Oh ja, dan zijn er natuurlijk nog de reclasseringsbureaus of diensten voor ‘outplacement’ waaraan de bedrijven het opvangen van hun ontslagen personeelsleden overlaten. Die outplacementbureaus proberen de ontslagen personen ervan te overtuigen dat in eerste instantie het ontslagen individu verantwoordelijk is voor zijn reclassering, veeleer dan zijn vroeger bedrijf, het outplacementbureau of de openbare werkgelegenheidsdiensten.

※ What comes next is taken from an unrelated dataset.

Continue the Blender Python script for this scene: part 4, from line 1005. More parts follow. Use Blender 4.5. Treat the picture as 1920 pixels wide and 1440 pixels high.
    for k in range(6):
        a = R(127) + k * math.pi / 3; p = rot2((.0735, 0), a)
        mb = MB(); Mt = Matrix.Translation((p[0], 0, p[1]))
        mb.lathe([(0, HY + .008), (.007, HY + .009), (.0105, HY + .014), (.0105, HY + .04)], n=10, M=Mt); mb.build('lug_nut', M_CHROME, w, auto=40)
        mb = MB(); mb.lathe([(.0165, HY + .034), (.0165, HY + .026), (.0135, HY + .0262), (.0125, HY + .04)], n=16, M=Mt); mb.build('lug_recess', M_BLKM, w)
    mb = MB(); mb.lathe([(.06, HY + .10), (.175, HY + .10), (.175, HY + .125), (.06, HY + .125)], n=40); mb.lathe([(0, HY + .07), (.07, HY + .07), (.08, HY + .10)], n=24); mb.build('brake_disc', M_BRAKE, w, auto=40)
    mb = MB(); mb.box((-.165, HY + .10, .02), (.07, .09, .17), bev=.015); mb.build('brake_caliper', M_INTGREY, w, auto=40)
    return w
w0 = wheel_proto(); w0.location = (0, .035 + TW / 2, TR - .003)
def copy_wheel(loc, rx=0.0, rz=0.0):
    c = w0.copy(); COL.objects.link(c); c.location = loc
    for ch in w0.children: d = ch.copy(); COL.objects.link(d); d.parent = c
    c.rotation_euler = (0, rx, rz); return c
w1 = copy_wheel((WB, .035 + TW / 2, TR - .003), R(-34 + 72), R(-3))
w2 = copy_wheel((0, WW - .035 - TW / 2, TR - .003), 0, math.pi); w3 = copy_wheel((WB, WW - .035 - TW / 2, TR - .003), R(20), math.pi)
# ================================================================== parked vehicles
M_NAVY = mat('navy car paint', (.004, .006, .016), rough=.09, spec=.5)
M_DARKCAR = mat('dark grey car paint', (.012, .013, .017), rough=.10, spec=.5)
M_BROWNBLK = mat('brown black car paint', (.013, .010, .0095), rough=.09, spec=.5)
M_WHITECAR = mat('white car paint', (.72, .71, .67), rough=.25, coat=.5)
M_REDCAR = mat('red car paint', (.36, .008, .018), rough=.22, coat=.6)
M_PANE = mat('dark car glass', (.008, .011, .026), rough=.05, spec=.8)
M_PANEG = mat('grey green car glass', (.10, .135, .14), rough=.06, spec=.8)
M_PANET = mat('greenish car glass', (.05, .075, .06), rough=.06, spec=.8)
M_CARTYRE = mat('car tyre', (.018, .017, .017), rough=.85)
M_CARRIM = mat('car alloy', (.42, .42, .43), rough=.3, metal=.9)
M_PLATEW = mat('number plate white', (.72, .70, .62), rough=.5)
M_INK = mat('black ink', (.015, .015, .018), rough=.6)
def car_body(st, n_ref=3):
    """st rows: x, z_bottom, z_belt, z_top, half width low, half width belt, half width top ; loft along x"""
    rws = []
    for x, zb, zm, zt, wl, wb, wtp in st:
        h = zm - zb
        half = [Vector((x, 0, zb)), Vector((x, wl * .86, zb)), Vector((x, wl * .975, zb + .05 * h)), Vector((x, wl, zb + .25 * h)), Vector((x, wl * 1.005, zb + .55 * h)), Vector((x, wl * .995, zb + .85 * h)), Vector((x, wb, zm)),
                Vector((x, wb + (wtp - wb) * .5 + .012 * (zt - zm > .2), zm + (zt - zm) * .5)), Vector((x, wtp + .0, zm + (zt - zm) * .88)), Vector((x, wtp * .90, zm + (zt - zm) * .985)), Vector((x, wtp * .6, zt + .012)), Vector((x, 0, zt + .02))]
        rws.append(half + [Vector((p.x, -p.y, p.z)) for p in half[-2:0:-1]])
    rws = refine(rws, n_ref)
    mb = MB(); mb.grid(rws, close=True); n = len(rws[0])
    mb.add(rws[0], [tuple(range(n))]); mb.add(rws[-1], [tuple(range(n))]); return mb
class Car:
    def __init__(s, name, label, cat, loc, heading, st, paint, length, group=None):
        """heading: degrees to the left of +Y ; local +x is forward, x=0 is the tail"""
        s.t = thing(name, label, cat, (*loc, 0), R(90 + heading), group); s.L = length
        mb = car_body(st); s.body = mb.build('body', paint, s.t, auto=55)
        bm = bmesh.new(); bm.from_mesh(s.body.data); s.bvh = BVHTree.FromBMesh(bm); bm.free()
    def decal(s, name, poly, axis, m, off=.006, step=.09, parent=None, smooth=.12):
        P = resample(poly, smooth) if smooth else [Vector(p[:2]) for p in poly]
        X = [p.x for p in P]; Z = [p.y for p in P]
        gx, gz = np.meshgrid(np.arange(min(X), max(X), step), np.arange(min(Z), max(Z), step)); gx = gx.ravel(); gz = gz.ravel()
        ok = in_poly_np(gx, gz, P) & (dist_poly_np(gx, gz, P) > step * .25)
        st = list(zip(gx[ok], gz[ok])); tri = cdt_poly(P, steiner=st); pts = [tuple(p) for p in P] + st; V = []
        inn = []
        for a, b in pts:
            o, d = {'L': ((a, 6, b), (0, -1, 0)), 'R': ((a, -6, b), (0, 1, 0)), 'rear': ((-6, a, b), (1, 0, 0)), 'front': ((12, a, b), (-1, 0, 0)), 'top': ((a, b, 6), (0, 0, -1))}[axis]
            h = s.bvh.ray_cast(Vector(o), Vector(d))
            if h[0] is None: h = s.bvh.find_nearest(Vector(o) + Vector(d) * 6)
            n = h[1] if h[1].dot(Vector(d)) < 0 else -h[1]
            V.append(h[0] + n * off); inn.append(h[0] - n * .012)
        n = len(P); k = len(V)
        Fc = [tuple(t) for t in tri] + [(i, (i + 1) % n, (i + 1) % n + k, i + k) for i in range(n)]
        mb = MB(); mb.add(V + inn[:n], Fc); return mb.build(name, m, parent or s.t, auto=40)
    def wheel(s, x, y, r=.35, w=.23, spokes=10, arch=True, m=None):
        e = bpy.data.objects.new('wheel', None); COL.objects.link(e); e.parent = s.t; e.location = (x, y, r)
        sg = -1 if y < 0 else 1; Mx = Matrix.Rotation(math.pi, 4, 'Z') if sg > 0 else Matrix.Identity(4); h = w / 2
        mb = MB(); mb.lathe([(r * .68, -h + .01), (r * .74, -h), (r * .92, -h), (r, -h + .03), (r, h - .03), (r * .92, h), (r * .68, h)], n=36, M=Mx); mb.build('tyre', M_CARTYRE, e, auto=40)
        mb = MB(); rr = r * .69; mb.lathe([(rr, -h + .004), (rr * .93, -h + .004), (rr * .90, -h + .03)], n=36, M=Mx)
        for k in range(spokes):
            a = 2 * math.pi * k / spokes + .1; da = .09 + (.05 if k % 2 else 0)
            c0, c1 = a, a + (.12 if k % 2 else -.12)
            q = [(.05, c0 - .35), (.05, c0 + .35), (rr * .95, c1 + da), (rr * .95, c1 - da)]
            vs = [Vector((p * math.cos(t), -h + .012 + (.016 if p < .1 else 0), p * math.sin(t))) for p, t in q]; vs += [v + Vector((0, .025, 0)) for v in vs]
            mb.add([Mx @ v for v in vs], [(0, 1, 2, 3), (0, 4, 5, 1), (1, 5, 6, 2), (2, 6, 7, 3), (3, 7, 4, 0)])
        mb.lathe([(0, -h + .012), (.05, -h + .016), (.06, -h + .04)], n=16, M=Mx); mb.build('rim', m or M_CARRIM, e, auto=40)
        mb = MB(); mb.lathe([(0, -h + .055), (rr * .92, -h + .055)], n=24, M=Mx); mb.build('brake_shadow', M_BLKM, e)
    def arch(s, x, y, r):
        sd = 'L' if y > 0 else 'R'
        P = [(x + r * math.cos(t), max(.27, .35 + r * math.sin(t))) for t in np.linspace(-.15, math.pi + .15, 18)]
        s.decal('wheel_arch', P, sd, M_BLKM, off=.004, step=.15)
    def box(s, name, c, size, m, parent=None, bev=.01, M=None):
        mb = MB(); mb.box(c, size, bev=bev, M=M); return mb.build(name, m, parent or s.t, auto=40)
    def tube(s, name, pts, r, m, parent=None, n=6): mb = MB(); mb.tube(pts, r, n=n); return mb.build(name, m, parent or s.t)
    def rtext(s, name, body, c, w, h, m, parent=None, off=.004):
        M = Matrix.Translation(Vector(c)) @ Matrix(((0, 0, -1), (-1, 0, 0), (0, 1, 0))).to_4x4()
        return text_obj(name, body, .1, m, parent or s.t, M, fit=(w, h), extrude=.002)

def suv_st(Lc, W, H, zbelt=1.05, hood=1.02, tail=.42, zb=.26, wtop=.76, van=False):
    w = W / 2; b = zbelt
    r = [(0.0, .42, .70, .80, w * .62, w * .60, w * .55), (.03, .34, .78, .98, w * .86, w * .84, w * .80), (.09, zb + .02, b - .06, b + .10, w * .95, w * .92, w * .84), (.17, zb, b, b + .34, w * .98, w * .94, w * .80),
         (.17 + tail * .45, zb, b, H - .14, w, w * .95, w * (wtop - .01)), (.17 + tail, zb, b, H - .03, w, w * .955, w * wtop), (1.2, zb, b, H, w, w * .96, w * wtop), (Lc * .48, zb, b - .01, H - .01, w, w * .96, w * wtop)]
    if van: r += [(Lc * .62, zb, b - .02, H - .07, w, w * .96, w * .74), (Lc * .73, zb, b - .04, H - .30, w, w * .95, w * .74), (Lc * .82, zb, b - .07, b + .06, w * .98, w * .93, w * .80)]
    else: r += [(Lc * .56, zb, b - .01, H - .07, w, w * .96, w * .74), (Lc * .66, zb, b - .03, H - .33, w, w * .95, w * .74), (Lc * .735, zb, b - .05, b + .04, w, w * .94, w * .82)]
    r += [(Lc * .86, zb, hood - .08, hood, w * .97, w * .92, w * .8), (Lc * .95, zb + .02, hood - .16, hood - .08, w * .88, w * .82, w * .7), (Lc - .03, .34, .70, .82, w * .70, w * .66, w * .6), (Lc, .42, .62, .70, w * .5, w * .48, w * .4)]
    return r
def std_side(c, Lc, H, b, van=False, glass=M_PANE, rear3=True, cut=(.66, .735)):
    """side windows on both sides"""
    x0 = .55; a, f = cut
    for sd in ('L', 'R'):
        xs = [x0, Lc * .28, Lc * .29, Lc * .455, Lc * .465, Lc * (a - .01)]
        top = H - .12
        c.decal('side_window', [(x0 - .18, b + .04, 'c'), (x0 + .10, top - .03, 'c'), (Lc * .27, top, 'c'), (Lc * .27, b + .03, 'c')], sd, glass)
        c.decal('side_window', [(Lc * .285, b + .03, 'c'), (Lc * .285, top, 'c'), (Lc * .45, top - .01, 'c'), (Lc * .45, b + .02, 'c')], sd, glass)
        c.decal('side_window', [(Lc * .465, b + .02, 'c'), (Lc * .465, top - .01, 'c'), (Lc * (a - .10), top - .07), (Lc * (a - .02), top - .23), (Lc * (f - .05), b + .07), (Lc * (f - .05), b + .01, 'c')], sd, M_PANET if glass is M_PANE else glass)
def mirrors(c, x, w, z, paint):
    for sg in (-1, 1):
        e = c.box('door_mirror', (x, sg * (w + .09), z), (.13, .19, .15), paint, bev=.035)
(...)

Is het ontslag dan geen kans om een sprong naar een nieuwe activiteit te wagen? De auteur wijst erop dat dit in het beste geval alleen maar klopt voor kaderleden, managers en technici die uit sectoren komen waar innovatie het ordewoord is. Het zijn meestal dertigers die uiterst gespecialiseerd zijn in hun vak. De overige ontslagen loontrekkenden moeten maar soepel genoeg zijn om ‘een nieuwe uitdaging’ aan te gaan en zich opnieuw aan een bedrijf aan te passen en te hechten.